Required task
Examine the entries below, count the lines holding the string "file", and respond with the number only.
* BEGIN Records *
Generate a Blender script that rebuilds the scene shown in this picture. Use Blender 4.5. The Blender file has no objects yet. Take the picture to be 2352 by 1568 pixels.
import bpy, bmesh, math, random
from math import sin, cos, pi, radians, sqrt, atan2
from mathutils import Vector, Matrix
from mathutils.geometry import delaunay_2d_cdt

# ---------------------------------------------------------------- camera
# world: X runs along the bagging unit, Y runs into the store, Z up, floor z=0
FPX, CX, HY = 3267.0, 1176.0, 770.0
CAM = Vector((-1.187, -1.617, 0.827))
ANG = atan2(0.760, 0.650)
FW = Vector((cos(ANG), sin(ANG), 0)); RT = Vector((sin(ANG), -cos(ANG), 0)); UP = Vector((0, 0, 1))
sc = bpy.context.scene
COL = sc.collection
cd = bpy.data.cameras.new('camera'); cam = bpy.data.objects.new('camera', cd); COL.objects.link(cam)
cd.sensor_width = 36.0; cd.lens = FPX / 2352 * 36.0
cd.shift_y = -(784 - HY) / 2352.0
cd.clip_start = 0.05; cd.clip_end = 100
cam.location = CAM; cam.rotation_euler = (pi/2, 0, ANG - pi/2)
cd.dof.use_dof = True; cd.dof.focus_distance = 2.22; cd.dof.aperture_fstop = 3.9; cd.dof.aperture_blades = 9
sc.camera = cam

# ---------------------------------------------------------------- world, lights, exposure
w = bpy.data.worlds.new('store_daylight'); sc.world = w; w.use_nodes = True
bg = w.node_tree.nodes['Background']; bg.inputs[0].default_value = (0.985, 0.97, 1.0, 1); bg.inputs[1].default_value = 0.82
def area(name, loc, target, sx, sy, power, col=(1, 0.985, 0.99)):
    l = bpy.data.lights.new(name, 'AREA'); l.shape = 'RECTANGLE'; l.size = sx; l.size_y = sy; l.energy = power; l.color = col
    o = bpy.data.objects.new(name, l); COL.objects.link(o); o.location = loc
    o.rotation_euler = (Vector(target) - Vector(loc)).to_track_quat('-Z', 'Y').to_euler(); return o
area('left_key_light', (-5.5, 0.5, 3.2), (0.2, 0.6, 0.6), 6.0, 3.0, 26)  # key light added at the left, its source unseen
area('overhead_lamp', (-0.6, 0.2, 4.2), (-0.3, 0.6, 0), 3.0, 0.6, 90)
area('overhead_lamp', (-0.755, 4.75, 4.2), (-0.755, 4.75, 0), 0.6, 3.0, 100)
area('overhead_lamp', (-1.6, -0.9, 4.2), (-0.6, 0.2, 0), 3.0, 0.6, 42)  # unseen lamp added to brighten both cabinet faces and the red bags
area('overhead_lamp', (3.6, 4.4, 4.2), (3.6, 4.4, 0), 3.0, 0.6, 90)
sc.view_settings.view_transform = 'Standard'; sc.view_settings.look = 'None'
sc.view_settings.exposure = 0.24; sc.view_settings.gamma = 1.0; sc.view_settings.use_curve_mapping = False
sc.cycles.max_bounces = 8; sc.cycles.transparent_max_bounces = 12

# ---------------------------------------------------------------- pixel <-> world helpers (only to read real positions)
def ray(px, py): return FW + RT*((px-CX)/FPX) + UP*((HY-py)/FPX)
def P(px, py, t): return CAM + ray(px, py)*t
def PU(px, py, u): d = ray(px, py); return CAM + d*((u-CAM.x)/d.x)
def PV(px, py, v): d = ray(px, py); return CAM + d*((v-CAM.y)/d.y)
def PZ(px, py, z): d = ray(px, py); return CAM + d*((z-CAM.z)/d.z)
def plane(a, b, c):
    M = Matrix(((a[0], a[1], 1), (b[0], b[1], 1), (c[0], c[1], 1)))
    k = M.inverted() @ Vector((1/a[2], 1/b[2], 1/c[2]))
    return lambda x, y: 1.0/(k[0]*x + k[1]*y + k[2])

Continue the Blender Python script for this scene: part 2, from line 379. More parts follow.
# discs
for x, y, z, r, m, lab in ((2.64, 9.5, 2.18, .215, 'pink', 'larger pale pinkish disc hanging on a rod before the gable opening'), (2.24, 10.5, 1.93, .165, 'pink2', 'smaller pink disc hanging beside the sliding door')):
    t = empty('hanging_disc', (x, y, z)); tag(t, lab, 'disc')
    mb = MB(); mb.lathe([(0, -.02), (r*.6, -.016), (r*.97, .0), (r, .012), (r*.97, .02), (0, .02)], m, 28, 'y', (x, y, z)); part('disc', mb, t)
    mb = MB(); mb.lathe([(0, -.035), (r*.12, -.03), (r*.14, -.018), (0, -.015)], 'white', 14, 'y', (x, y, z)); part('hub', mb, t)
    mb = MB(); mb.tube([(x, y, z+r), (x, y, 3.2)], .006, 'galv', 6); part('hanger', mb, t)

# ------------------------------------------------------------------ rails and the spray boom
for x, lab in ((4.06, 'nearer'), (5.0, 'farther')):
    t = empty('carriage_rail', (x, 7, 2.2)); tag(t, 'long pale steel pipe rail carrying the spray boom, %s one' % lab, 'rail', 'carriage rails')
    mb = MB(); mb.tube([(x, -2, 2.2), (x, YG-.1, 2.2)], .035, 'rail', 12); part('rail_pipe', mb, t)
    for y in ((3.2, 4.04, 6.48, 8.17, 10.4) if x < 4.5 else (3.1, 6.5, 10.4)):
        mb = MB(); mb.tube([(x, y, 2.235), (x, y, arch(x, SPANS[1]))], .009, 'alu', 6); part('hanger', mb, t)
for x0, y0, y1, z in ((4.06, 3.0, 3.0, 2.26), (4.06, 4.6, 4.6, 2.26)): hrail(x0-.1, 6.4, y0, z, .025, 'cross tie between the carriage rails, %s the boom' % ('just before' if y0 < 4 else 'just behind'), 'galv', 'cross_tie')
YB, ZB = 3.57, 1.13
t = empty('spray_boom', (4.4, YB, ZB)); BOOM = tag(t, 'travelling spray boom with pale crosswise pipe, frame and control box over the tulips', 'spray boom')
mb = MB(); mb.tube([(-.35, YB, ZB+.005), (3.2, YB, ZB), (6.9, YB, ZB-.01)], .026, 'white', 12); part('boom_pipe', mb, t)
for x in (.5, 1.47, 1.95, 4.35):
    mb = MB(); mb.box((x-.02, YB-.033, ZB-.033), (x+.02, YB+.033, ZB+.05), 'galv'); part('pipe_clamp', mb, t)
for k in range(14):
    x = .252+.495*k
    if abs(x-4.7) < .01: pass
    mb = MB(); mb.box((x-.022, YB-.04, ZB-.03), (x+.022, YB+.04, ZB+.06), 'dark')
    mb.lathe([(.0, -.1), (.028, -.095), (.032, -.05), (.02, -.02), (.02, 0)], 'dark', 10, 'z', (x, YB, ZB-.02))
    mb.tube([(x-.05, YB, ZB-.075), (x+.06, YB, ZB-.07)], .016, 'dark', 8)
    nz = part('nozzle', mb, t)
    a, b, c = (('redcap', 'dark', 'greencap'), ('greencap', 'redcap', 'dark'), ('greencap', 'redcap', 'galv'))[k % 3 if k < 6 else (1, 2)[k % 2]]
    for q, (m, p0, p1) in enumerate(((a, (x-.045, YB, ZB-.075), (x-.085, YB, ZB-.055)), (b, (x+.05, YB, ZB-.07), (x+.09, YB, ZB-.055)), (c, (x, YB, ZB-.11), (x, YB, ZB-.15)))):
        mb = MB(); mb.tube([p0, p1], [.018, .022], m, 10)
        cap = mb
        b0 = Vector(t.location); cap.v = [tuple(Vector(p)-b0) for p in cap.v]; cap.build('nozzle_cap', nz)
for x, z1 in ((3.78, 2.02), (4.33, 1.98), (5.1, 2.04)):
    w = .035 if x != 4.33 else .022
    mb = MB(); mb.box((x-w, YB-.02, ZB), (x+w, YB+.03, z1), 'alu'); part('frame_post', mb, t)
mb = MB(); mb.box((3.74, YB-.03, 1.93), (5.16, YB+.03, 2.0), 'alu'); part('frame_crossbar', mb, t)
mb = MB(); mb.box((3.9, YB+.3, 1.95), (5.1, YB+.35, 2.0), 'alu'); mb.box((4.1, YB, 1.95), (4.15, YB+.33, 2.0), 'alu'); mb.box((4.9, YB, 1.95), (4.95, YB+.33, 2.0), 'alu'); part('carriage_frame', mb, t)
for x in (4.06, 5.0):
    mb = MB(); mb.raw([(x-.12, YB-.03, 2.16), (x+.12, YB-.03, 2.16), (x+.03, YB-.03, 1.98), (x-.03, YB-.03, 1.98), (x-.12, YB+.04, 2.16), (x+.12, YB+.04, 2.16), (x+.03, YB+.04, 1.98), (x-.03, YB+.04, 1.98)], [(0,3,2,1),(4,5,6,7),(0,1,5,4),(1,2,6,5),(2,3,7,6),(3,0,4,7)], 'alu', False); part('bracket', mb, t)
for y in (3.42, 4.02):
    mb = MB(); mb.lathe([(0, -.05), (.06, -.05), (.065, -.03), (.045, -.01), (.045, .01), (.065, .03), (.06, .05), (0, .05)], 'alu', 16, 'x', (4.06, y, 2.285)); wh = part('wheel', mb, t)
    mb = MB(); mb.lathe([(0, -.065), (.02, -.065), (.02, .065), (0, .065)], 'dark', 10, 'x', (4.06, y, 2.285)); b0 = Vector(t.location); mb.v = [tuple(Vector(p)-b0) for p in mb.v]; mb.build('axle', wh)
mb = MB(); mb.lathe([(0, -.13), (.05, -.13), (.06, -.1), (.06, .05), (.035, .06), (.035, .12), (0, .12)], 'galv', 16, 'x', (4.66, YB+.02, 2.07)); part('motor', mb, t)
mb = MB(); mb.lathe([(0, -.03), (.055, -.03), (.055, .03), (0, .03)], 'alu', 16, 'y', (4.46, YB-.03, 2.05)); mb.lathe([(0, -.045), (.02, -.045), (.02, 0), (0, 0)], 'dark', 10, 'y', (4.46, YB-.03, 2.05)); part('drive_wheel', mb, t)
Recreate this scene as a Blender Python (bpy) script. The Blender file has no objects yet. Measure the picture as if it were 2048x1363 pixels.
* END Records *
Task result
2